** Start of Recorded information **

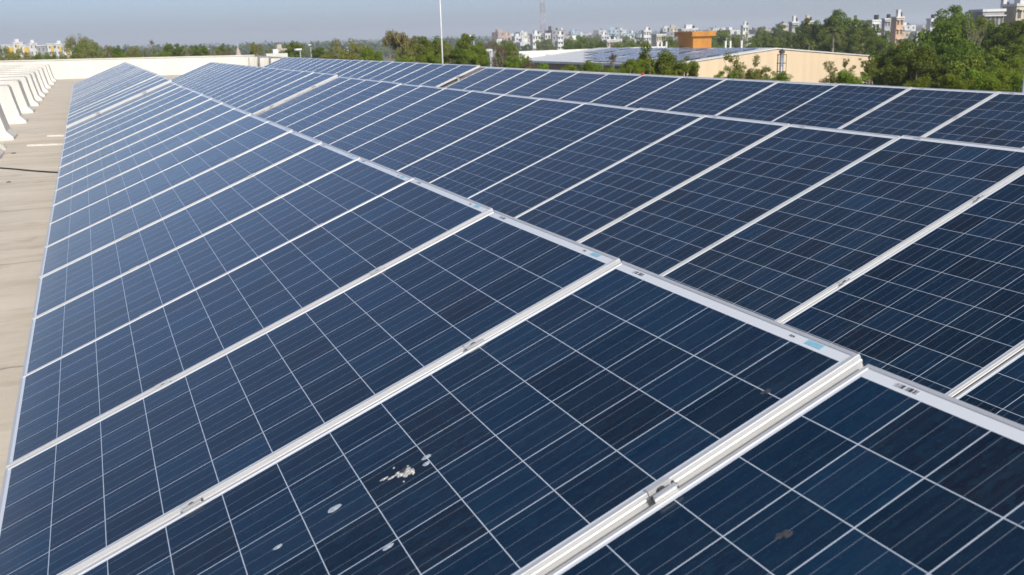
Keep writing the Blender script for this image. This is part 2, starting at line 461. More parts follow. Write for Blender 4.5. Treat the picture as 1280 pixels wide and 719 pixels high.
# dirt on the near panels
def blob(name, panel, yw, s, rx, ry, mt, seed, rough=.12, h=.0009):
    """flat irregular patch on the glass; yw = world row position, s = distance below the ridge edge"""
    r = random.Random(seed); b = MB(); n = 22
    ph = [r.uniform(0,6.28) for _ in range(4)]
    pts = []
    for i in range(n):
        t = 2*math.pi*i/n
        q = 1 + rough*(math.sin(2*t+ph[0]) + .7*math.sin(3*t+ph[1]) + .6*math.sin(5*t+ph[2]) + .5*math.sin(8*t+ph[3]))
        pts.append((rx*q*math.cos(t), ry*q*math.sin(t)))
    b.add([(x,y,0) for x,y in pts] + [(x*.6,y*.6,h) for x,y in pts] + [(0,0,h*1.15)],
          [(i,(i+1)%n,n+(i+1)%n,n+i) for i in range(n)] + [(n+i,n+(i+1)%n,2*n) for i in range(n)])
    o = b.build(name, mt, panel, smooth=True)
    yc = panel.matrix_world.translation.y
    o.location = (-(yw - yc), LEN + s, -.0021)
    return o
P2 = PAN[(0,2)]
for i,(yw,s,rx,ry) in enumerate([(.591,-1.070,.0105,.019),(.572,-1.220,.007,.0125),(.327,-1.012,.0075,.013),(.576,-.828,.009,.012),(.549,-.838,.008,.010)]):
    blob('dried_spot', P2, yw, s, rx, ry, M['stain'], i+3, .06)
for i,(yw,ss,rx,ry,hh) in enumerate([(.562,-.884,.013,.013,.004),(.574,-.892,.010,.011,.004),(.552,-.877,.009,.008,.003),(.566,-.902,.008,.010,.003),(.580,-.905,.004,.008,.002),(.577,-.921,.0032,.013,.0012),(.590,-.938,.0042,.009,.0015),(.541,-.876,.0032,.005,.002),(.546,-.893,.0028,.004,.001),(.585,-.876,.0022,.003,.001),(.612,-.905,.0024,.0028,.001),(.531,-.905,.002,.003,.001)]):
    blob('bird_dropping', P2, yw, ss, rx, ry, M['dropping'] if i != 1 else M['mud'], 40+i, .28, hh)
blob('brown_smear', PAN[(0,1)], -.281, -.439, .010, .014, M['mud'], 31, .25)
blob('brown_smear', P2, .069, -.195, .007, .012, M['mud'], 32, .2, .0003)

# what carries the panels: one steel table under each run of panels
for i, (row, y0, y1, dz) in enumerate(tables):
    z0 = ROWZ[row] + dz + ROWB[row]*(.5*(y0+y1)/PITCH - [0,2.94,4.79][row])
    t = thing('mounting_table', (ROWX[row]-.93, y0, ZF))
    tag(t, ['galvanised steel rack under the near half of the front solar row', 'galvanised steel rack under the far half of the front solar row',
            'galvanised steel rack under the near half of the middle solar row', 'galvanised steel rack under the far half of the middle solar row',
            'galvanised steel rack under the near half of the back solar row', 'galvanised steel rack under the far half of the back solar row'][i], 'solar rack', 'steel racks under the solar rows')
    L = y1-y0
    def loc(s, n):   # s below ridge along slope, n below the panel plane -> local x,z
        return (-s*CT + n*ST + .93, z0 - s*ST - n*CT - ZF)
    for s in (.52, 1.385):
        x, z = loc(s, .068); b = MB(); b.box(x-.02, x+.02, .02, L-.02, z-.026, z+.026); b.build('purlin', M['galv'], t)
    nl = int(L // 2.6) + 1
    for k in range(nl):
        y = .35 + (L-.7)*k/(nl-1)
        for s in (.38, 1.52):
            x, z = loc(s, .13); b = MB(); b.box(x-.02,x+.02,y-.02,y+.02,0,z); b.box(x-.07,x+.07,y-.07,y+.07,0,.012); b.build('leg', M['galv'], t)
        a, c = loc(.25,.118), loc(1.66,.118)
        b = MB(); b.tube([(a[0],y+.045,a[1]),(c[0],y+.045,c[1])], .022, 4); b.build('rafter', M['galv'], t)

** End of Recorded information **

- _Problem to work on_: The data should be printed again unchanged; leave its pictures out.

- _Output for this exercise_:
Keep writing the Blender script for this image. This is part 2, starting at line 461. More parts follow. Write for Blender 4.5. Treat the picture as 1280 pixels wide and 719 pixels high.
# dirt on the near panels
def blob(name, panel, yw, s, rx, ry, mt, seed, rough=.12, h=.0009):
    """flat irregular patch on the glass; yw = world row position, s = distance below the ridge edge"""
    r = random.Random(seed); b = MB(); n = 22
    ph = [r.uniform(0,6.28) for _ in range(4)]
    pts = []
    for i in range(n):
        t = 2*math.pi*i/n
        q = 1 + rough*(math.sin(2*t+ph[0]) + .7*math.sin(3*t+ph[1]) + .6*math.sin(5*t+ph[2]) + .5*math.sin(8*t+ph[3]))
        pts.append((rx*q*math.cos(t), ry*q*math.sin(t)))
    b.add([(x,y,0) for x,y in pts] + [(x*.6,y*.6,h) for x,y in pts] + [(0,0,h*1.15)],
          [(i,(i+1)%n,n+(i+1)%n,n+i) for i in range(n)] + [(n+i,n+(i+1)%n,2*n) for i in range(n)])
    o = b.build(name, mt, panel, smooth=True)
    yc = panel.matrix_world.translation.y
    o.location = (-(yw - yc), LEN + s, -.0021)
    return o
P2 = PAN[(0,2)]
for i,(yw,s,rx,ry) in enumerate([(.591,-1.070,.0105,.019),(.572,-1.220,.007,.0125),(.327,-1.012,.0075,.013),(.576,-.828,.009,.012),(.549,-.838,.008,.010)]):
    blob('dried_spot', P2, yw, s, rx, ry, M['stain'], i+3, .06)
for i,(yw,ss,rx,ry,hh) in enumerate([(.562,-.884,.013,.013,.004),(.574,-.892,.010,.011,.004),(.552,-.877,.009,.008,.003),(.566,-.902,.008,.010,.003),(.580,-.905,.004,.008,.002),(.577,-.921,.0032,.013,.0012),(.590,-.938,.0042,.009,.0015),(.541,-.876,.0032,.005,.002),(.546,-.893,.0028,.004,.001),(.585,-.876,.0022,.003,.001),(.612,-.905,.0024,.0028,.001),(.531,-.905,.002,.003,.001)]):
    blob('bird_dropping', P2, yw, ss, rx, ry, M['dropping'] if i != 1 else M['mud'], 40+i, .28, hh)
blob('brown_smear', PAN[(0,1)], -.281, -.439, .010, .014, M['mud'], 31, .25)
blob('brown_smear', P2, .069, -.195, .007, .012, M['mud'], 32, .2, .0003)

# what carries the panels: one steel table under each run of panels
for i, (row, y0, y1, dz) in enumerate(tables):
    z0 = ROWZ[row] + dz + ROWB[row]*(.5*(y0+y1)/PITCH - [0,2.94,4.79][row])
    t = thing('mounting_table', (ROWX[row]-.93, y0, ZF))
    tag(t, ['galvanised steel rack under the near half of the front solar row', 'galvanised steel rack under the far half of the front solar row',
            'galvanised steel rack under the near half of the middle solar row', 'galvanised steel rack under the far half of the middle solar row',
            'galvanised steel rack under the near half of the back solar row', 'galvanised steel rack under the far half of the back solar row'][i], 'solar rack', 'steel racks under the solar rows')
    L = y1-y0
    def loc(s, n):   # s below ridge along slope, n below the panel plane -> local x,z
        return (-s*CT + n*ST + .93, z0 - s*ST - n*CT - ZF)
    for s in (.52, 1.385):
        x, z = loc(s, .068); b = MB(); b.box(x-.02, x+.02, .02, L-.02, z-.026, z+.026); b.build('purlin', M['galv'], t)
    nl = int(L // 2.6) + 1
    for k in range(nl):
        y = .35 + (L-.7)*k/(nl-1)
        for s in (.38, 1.52):
            x, z = loc(s, .13); b = MB(); b.box(x-.02,x+.02,y-.02,y+.02,0,z); b.box(x-.07,x+.07,y-.07,y+.07,0,.012); b.build('leg', M['galv'], t)
        a, c = loc(.25,.118), loc(1.66,.118)
        b = MB(); b.tube([(a[0],y+.045,a[1]),(c[0],y+.045,c[1])], .022, 4); b.build('rafter', M['galv'], t)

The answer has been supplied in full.